El proyecto de Ley de Comunicación que se discute más de dos años, parece que puede entrar en una recta final previa la discusión de su contenido en foros públicos. El hecho de estos actos es importante, pues si se suma el tiempo transcurrido, discusiones y polémicas se comprueban lecciones que deben ser destacadas.
En primer lugar que la comunidad nacional sí valora la libertad y particularmente la de expresión; caso contrario, el oficialismo la hubiera aprobado y ya estaríamos estudiando las primeras reformas.
Una segunda lección es que a pesar de otras violaciones, en este caso sí pesan los principios consagrados en la Constitución de Montecristi. Algunos fanáticos, incluso, estarán maldiciendo en qué momento se dejó pasar aquello de que en materia de derechos humanos -y la libertad de expresión es uno de ellos- jerárquicamente prevalecen sobre la propia Carta Magna y por ende son de estricta aplicación.
Luego, más que una lección se trata de una prevención respeto a los foros que deben ser precedidos por un acuerdo político entre los legisladores y el Presidente de la República, que es un supremo legislador por su capacidad de vetar y proponer textos sustitutivos. En consecuencia, de no existir ese acuerdo respecto a los temas fundamentales de la ley, los próximos debates tendrían la misma importancia que un partido de fútbol sin arcos y sin árbitros.

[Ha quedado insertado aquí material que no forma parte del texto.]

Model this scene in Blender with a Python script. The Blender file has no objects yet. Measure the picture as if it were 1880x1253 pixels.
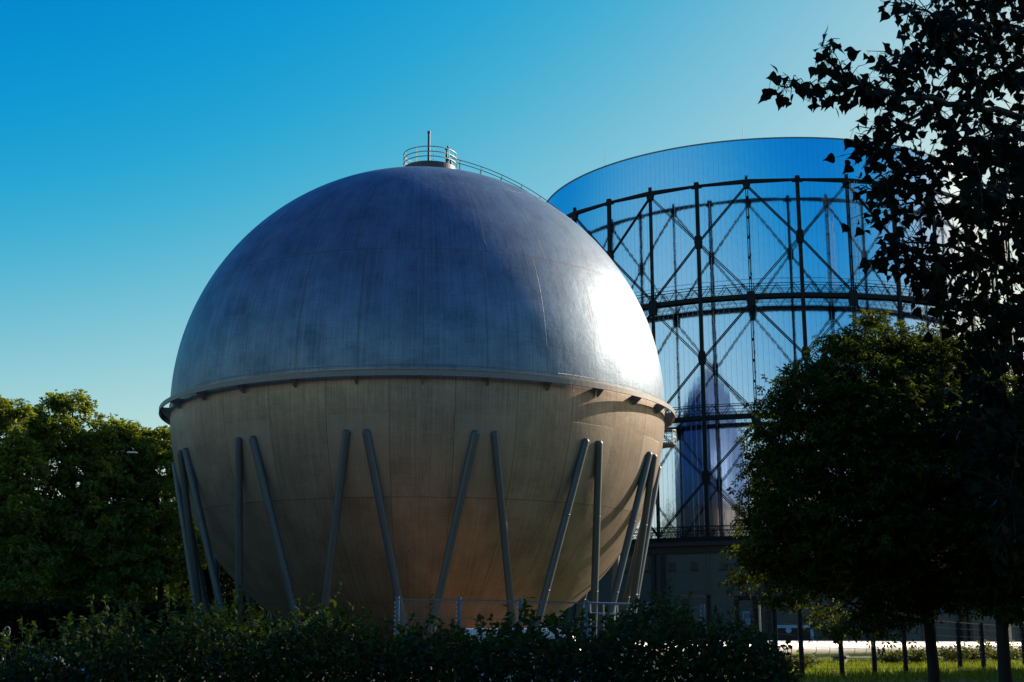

Del voluminoso proyecto -que envidia la ley uruguaya con solo una docena de artículos- se deberán priorizar unos pocos temas y descartar el resto, a pesar del riesgo en que se pueda caer por la pragmática selección. Por eso es necesario señalar los ejes fundamentales.
En primer lugar, el irrestricto respeto al artículo 13 del Pacto de San José sobre la censura previa y las responsabilidades ulteriores. Abunda jurisprudencia de la Corte Interamericana sobre estos capítulos como para no perderse.
Luego hay que atender la integración y facultades del Consejo de Regulación de los medios. Estos son responsables por no haberse adelantado y expedido códigos de autorregulación que constituyen un freno a las pretensiones autoritarias en cualquier lugar del planeta.
Finalmente, los foros deben ser la oportunidad para coincidir en la trasformación de medios gubernamentales en públicos. Para ese propósito las experiencias más saludables sugieren integrar consejos editoriales con representantes de distinto origen social: Gobierno y medios independientes -uno a uno- , legislatura, municipalidades, la academia y los gremios de afiliación voluntaria. Sería una gran oportunidad para declarar la muerte moral del Consejo Participación que al perder su independencia, perdió legitimidad. Es probable que aparezcan estas sugerencias como una ingenuidad, pero hay repasar la historia para comprender que en política siempre existe algún lugar para las utopías.